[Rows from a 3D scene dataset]
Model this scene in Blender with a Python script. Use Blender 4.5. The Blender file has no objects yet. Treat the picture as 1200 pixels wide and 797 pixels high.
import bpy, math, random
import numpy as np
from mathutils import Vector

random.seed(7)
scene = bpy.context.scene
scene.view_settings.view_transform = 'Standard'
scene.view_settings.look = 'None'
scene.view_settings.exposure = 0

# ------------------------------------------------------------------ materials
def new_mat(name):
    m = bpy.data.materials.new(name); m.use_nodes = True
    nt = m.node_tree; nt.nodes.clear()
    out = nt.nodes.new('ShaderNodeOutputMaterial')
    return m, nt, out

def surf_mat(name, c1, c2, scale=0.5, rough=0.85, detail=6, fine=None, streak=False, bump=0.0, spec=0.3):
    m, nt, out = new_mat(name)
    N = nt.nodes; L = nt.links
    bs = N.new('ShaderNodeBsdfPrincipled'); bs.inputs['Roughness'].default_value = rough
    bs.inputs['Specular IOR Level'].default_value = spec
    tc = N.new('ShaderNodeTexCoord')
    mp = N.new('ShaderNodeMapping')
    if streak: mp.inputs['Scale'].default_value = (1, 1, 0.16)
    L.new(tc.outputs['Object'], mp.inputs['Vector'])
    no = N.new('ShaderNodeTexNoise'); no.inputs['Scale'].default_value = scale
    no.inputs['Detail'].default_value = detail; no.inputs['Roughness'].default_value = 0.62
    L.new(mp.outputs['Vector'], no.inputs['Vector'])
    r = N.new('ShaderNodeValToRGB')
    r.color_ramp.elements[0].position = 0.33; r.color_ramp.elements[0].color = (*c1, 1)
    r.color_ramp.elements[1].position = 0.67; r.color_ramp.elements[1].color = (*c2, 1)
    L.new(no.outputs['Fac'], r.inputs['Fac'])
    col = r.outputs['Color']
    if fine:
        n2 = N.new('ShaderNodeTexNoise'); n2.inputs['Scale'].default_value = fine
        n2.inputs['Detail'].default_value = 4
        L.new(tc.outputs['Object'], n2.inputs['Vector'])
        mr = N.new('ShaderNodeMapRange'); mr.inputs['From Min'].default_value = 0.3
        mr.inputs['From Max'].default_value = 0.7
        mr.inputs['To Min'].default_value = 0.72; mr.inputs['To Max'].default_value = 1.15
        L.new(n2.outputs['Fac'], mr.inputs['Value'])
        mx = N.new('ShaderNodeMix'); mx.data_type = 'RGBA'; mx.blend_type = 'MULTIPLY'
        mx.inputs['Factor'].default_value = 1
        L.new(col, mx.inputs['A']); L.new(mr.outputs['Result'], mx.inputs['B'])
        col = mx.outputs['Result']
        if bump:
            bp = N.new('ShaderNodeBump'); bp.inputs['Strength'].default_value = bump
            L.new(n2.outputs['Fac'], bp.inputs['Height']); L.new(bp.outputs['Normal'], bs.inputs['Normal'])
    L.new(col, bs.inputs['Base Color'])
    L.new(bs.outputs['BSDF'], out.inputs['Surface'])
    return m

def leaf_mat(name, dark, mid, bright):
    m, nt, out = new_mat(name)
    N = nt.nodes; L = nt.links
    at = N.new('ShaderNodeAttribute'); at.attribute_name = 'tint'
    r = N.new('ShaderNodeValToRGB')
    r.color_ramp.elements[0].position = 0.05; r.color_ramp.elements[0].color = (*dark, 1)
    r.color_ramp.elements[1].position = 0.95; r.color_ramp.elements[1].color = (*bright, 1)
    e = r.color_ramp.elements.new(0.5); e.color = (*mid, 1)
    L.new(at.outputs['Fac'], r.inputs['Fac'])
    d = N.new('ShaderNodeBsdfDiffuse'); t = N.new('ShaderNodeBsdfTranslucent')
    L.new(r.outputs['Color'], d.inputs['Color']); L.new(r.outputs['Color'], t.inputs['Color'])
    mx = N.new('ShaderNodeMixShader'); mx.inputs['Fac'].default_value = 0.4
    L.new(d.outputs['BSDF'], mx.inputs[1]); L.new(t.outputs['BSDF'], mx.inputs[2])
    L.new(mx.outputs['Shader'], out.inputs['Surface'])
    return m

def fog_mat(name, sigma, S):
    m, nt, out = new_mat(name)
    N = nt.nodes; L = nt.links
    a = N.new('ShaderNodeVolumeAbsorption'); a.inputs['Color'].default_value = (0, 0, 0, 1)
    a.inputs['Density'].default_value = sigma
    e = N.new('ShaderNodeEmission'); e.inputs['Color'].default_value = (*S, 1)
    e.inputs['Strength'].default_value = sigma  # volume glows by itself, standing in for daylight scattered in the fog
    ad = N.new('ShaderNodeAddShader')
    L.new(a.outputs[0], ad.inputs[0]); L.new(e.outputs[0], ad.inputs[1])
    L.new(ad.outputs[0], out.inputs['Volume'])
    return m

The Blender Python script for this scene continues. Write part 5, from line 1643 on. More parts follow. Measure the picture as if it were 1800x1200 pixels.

■ WHAT TO PRODUCE
Give back, word for word, only the lines above from the line holding "L.new(at.outputs['Fac'], r.inputs['Fac'])" to the line holding "d.inputs['Color']); L.new(r.outputs['Color'], t.inputs['Color'])", both included.

■ ANSWER TO THE PROBLEM
    L.new(at.outputs['Fac'], r.inputs['Fac'])
    d = N.new('ShaderNodeBsdfDiffuse'); t = N.new('ShaderNodeBsdfTranslucent')
    L.new(r.outputs['Color'], d.inputs['Color']); L.new(r.outputs['Color'], t.inputs['Color'])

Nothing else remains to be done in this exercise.